The Phillips Collection

OK, while the best art museum in this town will remain the National Gallery of Art, the Phillips Collection gets the prize for the best atmosphere of an art museum. While I especially felt under dressed here (though I usually do in this town), The Phillips Collection is comprised of two buildings, one a modern building and the other, an old house off of Dupont Circle. So, for part of your walk through the museum, you’re in a typical “museum” setting with perfect lighting and few windows. For the other part, you wander into the old Victorian house and feel like someone has let you wander their house, enjoying their art collection. It created a very intimate feeling to the museum which I enjoyed. Don’t get me wrong, I love my Louvre but the small setting of feeling like I stepped into some one’s parlor to comment on their O’Keefe was a unique and special experience.

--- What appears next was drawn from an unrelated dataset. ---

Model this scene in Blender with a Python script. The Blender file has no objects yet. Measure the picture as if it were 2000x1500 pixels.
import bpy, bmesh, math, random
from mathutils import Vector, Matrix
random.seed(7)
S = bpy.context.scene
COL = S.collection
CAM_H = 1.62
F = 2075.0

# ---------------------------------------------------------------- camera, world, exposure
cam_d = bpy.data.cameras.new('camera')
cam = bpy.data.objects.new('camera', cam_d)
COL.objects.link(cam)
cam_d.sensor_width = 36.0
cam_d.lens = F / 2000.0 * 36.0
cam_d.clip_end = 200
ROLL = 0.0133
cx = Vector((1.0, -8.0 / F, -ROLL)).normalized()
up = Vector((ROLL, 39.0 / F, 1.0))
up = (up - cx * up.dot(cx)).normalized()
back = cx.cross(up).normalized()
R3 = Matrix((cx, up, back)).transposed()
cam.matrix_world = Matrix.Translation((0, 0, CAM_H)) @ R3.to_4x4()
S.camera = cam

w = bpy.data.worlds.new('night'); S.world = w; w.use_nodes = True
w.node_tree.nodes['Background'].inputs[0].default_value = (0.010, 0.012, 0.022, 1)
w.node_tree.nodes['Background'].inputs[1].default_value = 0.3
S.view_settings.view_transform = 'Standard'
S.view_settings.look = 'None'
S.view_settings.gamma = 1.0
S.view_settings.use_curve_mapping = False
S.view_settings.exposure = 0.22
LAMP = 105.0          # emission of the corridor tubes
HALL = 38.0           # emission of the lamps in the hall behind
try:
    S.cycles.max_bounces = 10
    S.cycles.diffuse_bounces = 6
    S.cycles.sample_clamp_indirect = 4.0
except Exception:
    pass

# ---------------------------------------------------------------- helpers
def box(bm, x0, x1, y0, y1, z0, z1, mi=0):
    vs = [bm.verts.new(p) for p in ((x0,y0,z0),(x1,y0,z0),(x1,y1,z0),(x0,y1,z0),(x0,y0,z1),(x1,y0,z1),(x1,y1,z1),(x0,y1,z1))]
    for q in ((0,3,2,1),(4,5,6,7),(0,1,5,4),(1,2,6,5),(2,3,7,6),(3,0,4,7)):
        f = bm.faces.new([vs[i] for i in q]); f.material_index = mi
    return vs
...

And then there is the painting that I went to see. I turned a corner and there it was, so much bigger than I expected. Renoir’s Luncheon of the Boating Party. It literally took my breath away and I had to sit on the bench in front of it and stare (around the two men who insisted on discussing the painting for what felt like eons directly in front of it). Renoir has always been my second favorite (not being a tortured enough artist for me to love as much as my Van Gogh). To see this painting, arguably not his best, but his best-known, work was a joy. It ranks up there with turning the corner to see Starry Night at MOMA or finding down in the basement Crows with Wheatfield in Amsterdam. I will admit, I thought it was smaller because of the film Amelie. The canvas in the movie is smaller that the painting actually is but I admit I also stared at the girl with the glass and smiled. The colors also blew me away. The flowers on the girl’s hat with the dog were so vivid and textured, I would have sworn they were just painted yesterday. Also, this painting has such movement. You expect to see the next moments at any second, as if you were watching a film instead of looking at a painting. I have said it before, but I’ll say it again, I wish I could see the world the way the Impressionists saw it. We all should be so lucky.